* Start *

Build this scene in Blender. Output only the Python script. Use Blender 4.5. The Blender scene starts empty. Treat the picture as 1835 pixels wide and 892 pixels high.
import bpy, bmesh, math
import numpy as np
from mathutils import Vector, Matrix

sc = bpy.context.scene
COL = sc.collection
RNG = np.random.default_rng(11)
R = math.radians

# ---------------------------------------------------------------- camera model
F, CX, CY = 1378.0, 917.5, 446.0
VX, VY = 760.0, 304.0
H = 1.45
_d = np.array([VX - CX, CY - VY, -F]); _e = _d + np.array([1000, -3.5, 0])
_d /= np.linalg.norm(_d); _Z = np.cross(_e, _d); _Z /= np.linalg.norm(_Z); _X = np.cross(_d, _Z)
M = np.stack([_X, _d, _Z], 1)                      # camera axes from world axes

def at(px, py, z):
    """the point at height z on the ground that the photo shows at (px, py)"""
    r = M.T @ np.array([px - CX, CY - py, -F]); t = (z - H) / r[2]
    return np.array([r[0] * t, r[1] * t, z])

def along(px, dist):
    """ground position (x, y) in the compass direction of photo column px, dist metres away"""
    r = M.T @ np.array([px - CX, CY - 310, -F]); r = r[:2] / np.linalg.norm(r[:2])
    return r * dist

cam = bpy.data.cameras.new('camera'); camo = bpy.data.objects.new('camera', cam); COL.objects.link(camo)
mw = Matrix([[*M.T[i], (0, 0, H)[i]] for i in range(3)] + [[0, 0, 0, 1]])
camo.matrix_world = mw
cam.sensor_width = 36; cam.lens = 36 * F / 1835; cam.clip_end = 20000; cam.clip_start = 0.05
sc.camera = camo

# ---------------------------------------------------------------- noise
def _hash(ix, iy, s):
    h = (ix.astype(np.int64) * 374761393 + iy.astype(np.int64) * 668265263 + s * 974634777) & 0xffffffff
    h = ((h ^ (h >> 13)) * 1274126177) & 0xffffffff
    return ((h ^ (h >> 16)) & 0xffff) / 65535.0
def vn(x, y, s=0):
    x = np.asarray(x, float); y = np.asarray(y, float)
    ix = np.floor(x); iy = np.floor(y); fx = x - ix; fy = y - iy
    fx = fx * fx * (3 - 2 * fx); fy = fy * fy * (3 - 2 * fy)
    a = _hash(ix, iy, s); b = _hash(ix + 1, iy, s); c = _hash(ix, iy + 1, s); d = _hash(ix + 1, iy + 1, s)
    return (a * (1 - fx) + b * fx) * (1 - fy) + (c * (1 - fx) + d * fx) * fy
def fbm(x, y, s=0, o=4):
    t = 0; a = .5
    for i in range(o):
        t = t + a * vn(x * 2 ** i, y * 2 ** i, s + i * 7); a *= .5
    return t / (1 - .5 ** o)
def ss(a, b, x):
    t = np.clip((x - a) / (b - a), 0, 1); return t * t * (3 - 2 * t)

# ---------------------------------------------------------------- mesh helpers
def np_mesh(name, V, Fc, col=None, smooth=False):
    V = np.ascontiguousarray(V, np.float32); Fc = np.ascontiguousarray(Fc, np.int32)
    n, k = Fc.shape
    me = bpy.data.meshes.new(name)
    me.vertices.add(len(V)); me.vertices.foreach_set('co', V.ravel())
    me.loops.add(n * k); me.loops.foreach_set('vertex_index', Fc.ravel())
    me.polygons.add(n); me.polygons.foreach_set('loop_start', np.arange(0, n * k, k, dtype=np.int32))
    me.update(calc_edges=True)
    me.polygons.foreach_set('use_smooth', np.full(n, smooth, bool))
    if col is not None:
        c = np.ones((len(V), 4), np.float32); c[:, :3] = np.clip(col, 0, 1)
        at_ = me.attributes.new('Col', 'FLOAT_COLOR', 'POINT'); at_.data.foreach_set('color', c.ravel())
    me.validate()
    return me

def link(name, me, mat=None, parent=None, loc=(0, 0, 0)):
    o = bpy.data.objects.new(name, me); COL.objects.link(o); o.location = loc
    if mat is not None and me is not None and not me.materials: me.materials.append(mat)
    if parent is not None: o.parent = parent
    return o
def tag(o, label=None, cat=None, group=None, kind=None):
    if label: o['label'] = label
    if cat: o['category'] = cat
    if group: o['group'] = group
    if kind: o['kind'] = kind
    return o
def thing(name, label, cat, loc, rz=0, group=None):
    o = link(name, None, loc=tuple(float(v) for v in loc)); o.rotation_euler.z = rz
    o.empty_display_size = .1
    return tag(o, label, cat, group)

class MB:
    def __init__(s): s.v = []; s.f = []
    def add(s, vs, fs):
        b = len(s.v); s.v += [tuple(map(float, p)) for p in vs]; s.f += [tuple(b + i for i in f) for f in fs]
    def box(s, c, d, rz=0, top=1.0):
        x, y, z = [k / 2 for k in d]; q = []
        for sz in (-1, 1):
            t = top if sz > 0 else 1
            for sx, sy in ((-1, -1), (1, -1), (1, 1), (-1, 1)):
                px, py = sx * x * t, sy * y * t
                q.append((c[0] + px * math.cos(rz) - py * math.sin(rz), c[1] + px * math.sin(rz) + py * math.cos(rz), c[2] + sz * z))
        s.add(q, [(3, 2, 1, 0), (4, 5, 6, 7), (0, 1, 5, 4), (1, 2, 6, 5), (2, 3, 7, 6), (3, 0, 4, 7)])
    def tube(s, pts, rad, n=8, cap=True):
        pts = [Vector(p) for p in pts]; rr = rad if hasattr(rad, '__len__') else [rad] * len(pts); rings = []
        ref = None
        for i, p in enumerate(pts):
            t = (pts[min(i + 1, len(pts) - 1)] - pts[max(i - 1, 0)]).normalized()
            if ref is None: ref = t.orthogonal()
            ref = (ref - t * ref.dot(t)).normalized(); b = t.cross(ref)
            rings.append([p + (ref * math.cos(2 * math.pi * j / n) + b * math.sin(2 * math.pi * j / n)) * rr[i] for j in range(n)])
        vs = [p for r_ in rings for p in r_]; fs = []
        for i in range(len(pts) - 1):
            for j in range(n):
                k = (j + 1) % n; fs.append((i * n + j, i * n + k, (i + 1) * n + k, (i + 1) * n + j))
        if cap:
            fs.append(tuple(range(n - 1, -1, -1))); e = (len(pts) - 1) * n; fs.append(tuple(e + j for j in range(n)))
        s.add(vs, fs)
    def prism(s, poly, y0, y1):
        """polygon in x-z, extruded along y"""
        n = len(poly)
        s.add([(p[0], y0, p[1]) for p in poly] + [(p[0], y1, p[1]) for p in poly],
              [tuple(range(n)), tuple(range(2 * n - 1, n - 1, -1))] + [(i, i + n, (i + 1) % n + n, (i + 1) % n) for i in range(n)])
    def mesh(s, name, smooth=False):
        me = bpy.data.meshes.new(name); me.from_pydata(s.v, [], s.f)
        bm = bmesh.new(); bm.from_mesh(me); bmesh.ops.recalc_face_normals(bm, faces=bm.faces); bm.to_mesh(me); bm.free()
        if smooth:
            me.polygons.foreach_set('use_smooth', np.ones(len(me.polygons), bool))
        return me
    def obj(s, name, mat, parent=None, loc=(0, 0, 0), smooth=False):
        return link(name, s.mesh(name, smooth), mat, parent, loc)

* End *

AIM OF THE EXERCISE
Repeat, word for word, the lines from the opening of the material through the line containing "sc.camera = camo".

THE ANSWER
Build this scene in Blender. Output only the Python script. Use Blender 4.5. The Blender scene starts empty. Treat the picture as 1835 pixels wide and 892 pixels high.
import bpy, bmesh, math
import numpy as np
from mathutils import Vector, Matrix

sc = bpy.context.scene
COL = sc.collection
RNG = np.random.default_rng(11)
R = math.radians

# ---------------------------------------------------------------- camera model
F, CX, CY = 1378.0, 917.5, 446.0
VX, VY = 760.0, 304.0
H = 1.45
_d = np.array([VX - CX, CY - VY, -F]); _e = _d + np.array([1000, -3.5, 0])
_d /= np.linalg.norm(_d); _Z = np.cross(_e, _d); _Z /= np.linalg.norm(_Z); _X = np.cross(_d, _Z)
M = np.stack([_X, _d, _Z], 1)                      # camera axes from world axes

def at(px, py, z):
    """the point at height z on the ground that the photo shows at (px, py)"""
    r = M.T @ np.array([px - CX, CY - py, -F]); t = (z - H) / r[2]
    return np.array([r[0] * t, r[1] * t, z])

def along(px, dist):
    """ground position (x, y) in the compass direction of photo column px, dist metres away"""
    r = M.T @ np.array([px - CX, CY - 310, -F]); r = r[:2] / np.linalg.norm(r[:2])
    return r * dist

cam = bpy.data.cameras.new('camera'); camo = bpy.data.objects.new('camera', cam); COL.objects.link(camo)
mw = Matrix([[*M.T[i], (0, 0, H)[i]] for i in range(3)] + [[0, 0, 0, 1]])
camo.matrix_world = mw
cam.sensor_width = 36; cam.lens = 36 * F / 1835; cam.clip_end = 20000; cam.clip_start = 0.05
sc.camera = camo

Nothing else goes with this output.